A percepção de fazer parte desta paisagem é ancestral, como os hominídeos que perambulavam pela savana africana, e nos conecta com a natureza dentro de nós. Uma paisagem sem o homem é fria e vazia, é olhar para os Alpes e não ver o mosteiro no topo do rochedo, é ver uma imagem de Marte, com seu terreno pedregoso e vermelho sem o rastro, no pó sideral, do veículo que ali tirou as fotos, é mirar o horizonte no oceano e não ver as luzes de um navio. É uma solidão sem estar ali. Terra, paisagem e humanidade são inseparáveis. Nascemos, evoluímos e caminhamos sobre terrenos que ajudamos a moldar.
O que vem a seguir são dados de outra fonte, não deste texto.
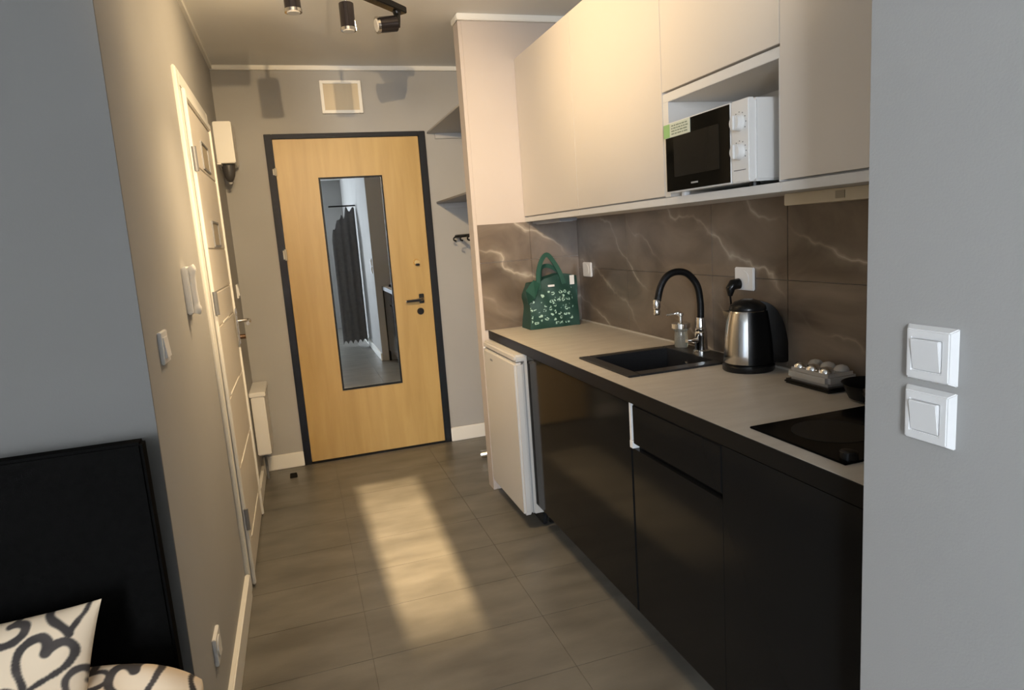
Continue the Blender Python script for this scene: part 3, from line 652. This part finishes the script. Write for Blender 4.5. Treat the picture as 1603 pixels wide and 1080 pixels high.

Para o turista, a experiência amazônica é completa quando se une a contemplação da paisagem, a imersão na floresta e a cultura dos povos indígenas à história da Terra. São muitos os locais: lajeiros em cachoeiras, grutas, cavernas e paredões rochosos onde estão gravados a presença humana, em pinturas rupestres, petróglifos e sulcos amoladores, que podem ser observados nos monólitos de granito da Pedra Pintada, em Boa Vista, nas grutas de gnaisses em Rorainópolis, nos paredões de rochas vulcânicas do Uiramutã. Sustentando estes sítios arqueológicos as rochas contam sobre eventos marcantes que ocorreram durante a evolução do planeta há 2 bilhões de anos.

O Monte Roraima e a Serra do Tepequém, formaram-se por rios imensos, que depositaram o cascalho diamantífero e aurífero, ainda hoje extraídos ali. Em sua base, fissuras na terra levaram a ascensão de magma até a superfície, onde seu rápido resfriamento deu origem as rochas vulcânicas do leito do rio Surumu. Em um passado mais recente, lagos e mares rasos uniam o que hoje é o lavrado com o mar do Caribe. É uma história longa e complexa e por vezes a mitologia dos povos indígenas faz alusão a ela, tendo nestes registros arqueológicos e na forma das pedras ali expostas a origem de sua criação.

Se você vier para a Amazônia e puder curtir a paisagem, experimentar a cultura indígena, conhecer a história da Terra e do Homem, contada nas rochas e nos registros arqueológicos, você estará fazendo o Geoturismo. Assim como um viajante, carregará na memória e nos posts não apenas as imagens com muitos likes, mas o conhecimento e a vivência de ter estado aqui e se reencontrado com sua ancestralidade.